The Direction of History

the direction of history

With the explosion of technology in our age of telecommunications, geographic determinism is losing more and more ground. Nonetheless, an understanding of geopolitics, freed of its fascist overtones (a la K. Haushofer), is still indispensable for an understanding of the development of the present-day world.

Although I am far from being a specialist in geopolitics,
I nevertheless think that each nation follows a politico- geographic course.

Thus, between the 10th and 13th centuries, the German people followed a march to the east (Drang nach Osten), between the Elba and the Oder, and on to the shores of the Baltic, to the detriment of the Slavs and the Baltic peoples. Later, also in the East, Russia was a magnet attracting Hitler.

The development of the American people, on the other hand, was to the West, the Far West, from the Atlantic to the Pacific.

The history of France from the Capetians on followed a centrifugal movement, with Ile-de-France as its axis.
As for Vietnam, bearing the enormous weight of China to the north, and hemmed in between the Truong Son Mountains to the west and the Pacific to the east there was only one direction open: south. The Viets, ethnic majority and spearhead of the Vietnamese nation, first moved their settlements into the Red River delta.

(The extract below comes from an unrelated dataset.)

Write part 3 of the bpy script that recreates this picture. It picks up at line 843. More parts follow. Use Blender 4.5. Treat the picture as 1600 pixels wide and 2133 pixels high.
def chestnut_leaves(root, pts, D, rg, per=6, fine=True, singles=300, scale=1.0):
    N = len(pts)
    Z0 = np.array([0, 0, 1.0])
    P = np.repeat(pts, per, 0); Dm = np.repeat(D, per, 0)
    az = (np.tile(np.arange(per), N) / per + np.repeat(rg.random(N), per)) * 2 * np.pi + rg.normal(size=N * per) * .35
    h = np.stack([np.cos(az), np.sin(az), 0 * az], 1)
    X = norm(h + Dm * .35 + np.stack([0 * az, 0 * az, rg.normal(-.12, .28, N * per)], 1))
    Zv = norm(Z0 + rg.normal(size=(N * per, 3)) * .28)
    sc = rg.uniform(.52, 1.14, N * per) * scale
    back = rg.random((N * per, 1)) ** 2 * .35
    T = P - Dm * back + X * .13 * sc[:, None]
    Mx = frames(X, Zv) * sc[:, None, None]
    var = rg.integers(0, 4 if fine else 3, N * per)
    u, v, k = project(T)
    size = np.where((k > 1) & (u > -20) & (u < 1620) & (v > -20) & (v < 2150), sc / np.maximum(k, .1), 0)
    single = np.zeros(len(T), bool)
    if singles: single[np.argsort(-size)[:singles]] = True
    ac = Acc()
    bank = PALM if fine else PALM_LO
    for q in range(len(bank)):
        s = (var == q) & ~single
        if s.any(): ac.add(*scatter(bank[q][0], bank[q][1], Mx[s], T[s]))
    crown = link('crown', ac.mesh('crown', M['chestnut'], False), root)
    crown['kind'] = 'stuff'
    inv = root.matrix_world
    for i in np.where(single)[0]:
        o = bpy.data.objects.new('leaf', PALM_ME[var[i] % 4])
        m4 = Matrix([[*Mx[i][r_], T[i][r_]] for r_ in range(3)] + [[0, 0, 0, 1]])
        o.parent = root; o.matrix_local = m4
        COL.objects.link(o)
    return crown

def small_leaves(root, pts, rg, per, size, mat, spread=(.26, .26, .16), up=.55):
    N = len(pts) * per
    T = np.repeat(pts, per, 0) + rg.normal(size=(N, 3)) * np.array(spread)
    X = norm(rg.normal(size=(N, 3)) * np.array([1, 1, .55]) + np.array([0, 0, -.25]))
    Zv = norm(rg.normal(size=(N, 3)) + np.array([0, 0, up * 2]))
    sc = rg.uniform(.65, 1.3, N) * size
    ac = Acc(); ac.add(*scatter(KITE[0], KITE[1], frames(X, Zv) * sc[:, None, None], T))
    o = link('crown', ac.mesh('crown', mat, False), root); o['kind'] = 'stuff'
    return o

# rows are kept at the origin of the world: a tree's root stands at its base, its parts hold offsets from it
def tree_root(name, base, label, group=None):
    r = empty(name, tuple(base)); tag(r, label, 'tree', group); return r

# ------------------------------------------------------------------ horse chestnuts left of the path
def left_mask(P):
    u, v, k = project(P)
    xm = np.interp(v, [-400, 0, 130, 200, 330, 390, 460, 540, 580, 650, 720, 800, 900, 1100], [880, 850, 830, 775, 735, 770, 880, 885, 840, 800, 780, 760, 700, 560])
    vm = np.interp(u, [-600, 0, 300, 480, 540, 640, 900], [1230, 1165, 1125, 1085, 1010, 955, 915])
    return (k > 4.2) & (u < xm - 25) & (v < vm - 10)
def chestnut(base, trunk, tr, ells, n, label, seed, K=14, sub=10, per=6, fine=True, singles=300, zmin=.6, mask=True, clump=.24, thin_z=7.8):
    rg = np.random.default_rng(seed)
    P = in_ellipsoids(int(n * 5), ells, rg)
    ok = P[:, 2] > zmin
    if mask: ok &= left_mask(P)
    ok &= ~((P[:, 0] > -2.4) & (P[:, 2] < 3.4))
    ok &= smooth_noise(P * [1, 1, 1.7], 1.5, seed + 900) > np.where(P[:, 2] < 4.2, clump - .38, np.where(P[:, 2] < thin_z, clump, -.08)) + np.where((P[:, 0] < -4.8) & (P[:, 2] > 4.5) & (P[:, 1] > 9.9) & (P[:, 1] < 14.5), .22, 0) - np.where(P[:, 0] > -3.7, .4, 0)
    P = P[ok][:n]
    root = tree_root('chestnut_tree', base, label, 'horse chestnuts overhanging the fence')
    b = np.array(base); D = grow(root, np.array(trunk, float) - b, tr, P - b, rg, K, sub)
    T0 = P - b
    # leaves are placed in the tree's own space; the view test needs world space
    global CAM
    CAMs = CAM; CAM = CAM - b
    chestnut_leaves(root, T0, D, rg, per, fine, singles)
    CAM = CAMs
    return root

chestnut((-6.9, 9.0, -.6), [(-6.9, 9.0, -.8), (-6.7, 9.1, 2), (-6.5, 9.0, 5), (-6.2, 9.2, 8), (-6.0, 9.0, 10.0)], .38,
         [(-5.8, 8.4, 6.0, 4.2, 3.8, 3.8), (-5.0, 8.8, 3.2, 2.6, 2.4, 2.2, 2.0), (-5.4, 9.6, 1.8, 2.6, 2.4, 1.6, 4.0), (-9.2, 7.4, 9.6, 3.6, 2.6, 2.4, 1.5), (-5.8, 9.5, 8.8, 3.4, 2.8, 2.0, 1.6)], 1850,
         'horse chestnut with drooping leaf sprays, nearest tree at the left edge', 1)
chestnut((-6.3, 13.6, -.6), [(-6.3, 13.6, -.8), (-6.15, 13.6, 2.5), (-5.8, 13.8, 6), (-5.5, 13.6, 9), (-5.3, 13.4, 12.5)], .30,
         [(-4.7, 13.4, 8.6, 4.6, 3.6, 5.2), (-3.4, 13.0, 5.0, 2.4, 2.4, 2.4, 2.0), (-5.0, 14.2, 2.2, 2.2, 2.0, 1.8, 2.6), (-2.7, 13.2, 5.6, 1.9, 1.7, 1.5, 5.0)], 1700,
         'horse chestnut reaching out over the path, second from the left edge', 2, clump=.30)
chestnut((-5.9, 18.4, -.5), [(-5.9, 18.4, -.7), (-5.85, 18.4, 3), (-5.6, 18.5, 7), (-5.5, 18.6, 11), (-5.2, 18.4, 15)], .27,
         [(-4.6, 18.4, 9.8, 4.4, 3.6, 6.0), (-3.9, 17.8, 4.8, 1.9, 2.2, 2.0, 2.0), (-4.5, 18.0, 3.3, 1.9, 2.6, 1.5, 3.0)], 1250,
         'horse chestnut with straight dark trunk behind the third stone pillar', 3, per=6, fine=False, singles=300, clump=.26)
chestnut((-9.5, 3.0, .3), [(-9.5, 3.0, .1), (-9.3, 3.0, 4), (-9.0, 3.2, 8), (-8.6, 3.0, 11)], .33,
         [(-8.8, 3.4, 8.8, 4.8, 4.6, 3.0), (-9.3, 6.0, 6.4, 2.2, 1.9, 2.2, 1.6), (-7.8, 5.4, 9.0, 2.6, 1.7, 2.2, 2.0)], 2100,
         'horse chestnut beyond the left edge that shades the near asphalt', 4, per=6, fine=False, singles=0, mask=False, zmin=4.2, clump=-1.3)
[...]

They were loath to assault the malaria-infested, spirit- haunted mountains. Neither was the sea to the east tempting to this agrarian people, who did not share the maritime calling of the Malays.

The Viets preferred to advance to the south, across the Transversal Pass (Deo Ngang), constantly following the chain of coastal plains. This Drang nach Sueden begun in the 11th century, by the 17th century had reached the Mekong delta.

Its justification was not only the need to expand the rice fields, but also the need to develop sufficient economic and military potential to resist the powerful Champa and Khmer states to the south and west.

This agricultural colonization was carried out over the centuries by the proliferation of villages, the basic units of traditional Vietnamese society.